Press Room: Press Releases

CIP Statement on Bush Administration Refusal to Participate in Peace Talks


One negotiates with enemies, not with friends

The Center for International Policy wishes to express its dismay that the Bush Administration has refused to accept Colombian President Andrés Pastrana's invitation to a special session of the Bogotá government's peace talks with the FARC guerrillas.

During his trip to Washington this week, President Pastrana on several occasions reiterated the invitation, first made in a written declaration from FARC and government negotiators on February 23, for U.S. government representatives to attend a March 8 "meeting of friendly countries" at the site of the peace dialogues. Twenty-six other countries were also invited to this meeting, and most have indicated their willingness to attend as a show of support for the talks.

The presence of U.S. government representatives would have sent a powerful message of support for the effort to bring the conflict with the FARC to a negotiated settlement. It would have served as important backing for Mr. Pastrana, who has risked much to move the FARC talks forward. "It is important that the United States be there to directly exchange points of view," Pastrana said on February 26.

Washington's official reason for boycotting the March 8 meeting is the pending case of a FARC front's February 1999 murders of three U.S. indigenous-rights activists in northeastern Colombia. U.S. policy forbids contact with FARC members - even in the presence or at the invitation of Colombian government officials - until those responsible for the murders are turned over to Colombian authorities. Since the FARC is very unlikely to turn its members over to a government that it considers a military opponent, the effect of the current policy is an indefinite cutoff of all official U.S. contact with the FARC, even though the group's dialogues with Bogotá continue.

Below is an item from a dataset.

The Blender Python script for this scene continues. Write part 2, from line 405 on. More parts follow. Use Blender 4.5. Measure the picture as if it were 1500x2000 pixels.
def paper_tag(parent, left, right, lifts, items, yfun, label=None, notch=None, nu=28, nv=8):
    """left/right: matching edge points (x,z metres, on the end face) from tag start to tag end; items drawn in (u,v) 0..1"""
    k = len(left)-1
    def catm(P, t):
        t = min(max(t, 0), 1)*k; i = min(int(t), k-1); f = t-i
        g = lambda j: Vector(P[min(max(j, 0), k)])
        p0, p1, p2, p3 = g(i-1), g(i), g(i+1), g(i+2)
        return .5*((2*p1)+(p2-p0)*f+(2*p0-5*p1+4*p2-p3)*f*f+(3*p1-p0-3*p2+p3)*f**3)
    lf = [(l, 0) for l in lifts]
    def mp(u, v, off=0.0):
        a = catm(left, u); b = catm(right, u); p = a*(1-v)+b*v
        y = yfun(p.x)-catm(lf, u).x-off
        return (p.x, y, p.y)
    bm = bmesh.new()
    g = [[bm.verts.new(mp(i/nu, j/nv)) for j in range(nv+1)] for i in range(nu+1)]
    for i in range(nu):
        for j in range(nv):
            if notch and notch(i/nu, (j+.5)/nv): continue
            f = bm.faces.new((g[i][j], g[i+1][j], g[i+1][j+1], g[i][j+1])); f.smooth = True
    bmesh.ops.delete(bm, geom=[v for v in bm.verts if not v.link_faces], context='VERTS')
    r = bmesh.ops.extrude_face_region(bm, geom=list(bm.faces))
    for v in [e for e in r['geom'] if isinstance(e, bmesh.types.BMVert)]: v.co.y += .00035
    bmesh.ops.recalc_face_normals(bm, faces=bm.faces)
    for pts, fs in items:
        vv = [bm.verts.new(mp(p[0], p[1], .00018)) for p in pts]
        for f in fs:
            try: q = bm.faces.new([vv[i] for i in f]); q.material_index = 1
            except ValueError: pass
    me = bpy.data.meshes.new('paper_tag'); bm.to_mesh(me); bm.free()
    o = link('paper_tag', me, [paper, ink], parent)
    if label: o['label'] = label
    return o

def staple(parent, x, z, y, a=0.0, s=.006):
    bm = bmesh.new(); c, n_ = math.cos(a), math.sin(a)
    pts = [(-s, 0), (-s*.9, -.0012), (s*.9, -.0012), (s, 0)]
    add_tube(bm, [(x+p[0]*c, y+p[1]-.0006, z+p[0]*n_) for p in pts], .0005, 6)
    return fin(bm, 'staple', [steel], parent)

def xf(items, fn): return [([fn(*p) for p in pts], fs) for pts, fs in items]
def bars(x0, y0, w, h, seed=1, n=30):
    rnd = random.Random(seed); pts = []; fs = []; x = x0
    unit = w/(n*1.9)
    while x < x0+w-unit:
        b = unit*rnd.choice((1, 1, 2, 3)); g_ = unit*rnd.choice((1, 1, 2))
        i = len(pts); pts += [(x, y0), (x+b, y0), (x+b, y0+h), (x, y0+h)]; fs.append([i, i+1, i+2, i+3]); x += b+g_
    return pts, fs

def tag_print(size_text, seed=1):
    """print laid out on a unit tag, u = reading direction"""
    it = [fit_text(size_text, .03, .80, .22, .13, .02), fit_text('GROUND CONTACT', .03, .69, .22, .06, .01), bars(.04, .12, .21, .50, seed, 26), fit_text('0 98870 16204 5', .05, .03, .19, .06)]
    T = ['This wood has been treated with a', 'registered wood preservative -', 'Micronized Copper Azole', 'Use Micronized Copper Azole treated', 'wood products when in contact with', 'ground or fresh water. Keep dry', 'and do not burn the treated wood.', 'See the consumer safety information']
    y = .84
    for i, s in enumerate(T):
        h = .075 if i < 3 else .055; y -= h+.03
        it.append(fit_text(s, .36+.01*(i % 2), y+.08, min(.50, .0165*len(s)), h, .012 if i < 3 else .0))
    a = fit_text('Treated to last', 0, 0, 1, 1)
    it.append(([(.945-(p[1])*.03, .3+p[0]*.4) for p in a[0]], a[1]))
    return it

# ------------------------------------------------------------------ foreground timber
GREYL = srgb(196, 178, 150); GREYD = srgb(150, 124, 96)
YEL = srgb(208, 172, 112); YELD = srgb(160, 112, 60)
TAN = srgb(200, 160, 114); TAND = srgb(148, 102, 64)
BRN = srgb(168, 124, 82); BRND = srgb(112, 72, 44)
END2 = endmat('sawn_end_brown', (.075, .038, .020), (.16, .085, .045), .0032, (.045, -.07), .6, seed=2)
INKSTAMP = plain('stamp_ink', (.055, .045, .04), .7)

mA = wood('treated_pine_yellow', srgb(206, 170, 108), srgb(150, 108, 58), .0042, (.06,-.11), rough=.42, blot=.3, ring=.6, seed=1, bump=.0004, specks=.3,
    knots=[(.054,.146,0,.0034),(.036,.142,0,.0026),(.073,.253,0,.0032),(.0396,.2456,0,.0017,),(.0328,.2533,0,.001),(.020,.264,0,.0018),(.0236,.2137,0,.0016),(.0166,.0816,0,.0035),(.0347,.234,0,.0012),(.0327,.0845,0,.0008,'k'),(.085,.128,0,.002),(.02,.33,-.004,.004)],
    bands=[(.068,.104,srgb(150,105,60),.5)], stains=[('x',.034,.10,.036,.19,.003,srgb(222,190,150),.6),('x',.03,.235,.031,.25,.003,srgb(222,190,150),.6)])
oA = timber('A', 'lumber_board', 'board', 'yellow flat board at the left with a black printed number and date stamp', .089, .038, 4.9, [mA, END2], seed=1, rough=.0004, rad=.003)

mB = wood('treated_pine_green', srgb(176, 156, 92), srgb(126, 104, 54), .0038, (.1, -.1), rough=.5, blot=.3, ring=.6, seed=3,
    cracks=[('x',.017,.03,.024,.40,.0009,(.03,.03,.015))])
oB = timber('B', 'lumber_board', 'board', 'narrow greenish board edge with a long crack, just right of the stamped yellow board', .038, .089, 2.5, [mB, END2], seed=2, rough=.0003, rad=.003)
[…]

The Center for International Policy joins in a forceful condemnation of the 1999 murders, and reiterates its call on the FARC to cease immediately its pattern of systematic violation of international humanitarian law.

We also note, however, that several murders of U.S. citizens did not prevent the Reagan Administration from pouring aid on El Salvador's military during the 1980s. We also recall the words of the mother of Terence Freitas, one of the FARC's victims, who wrote in the Washington Post in May 1999 that "I strongly object to having my son's murder used to pressure the Clinton administration to abandon support for peace initiatives in Colombia."

It is deeply disappointing that the United States has chosen to reject President Pastrana's invitation. Whether intended or unintended, the message received in Colombia will be that the United States has limitless resources and political will where military aid is concerned, but is unwilling even to take symbolic action to support Colombia's peace process.

All wars ultimately end in negotiations. The time to parley is earlier, rather than later.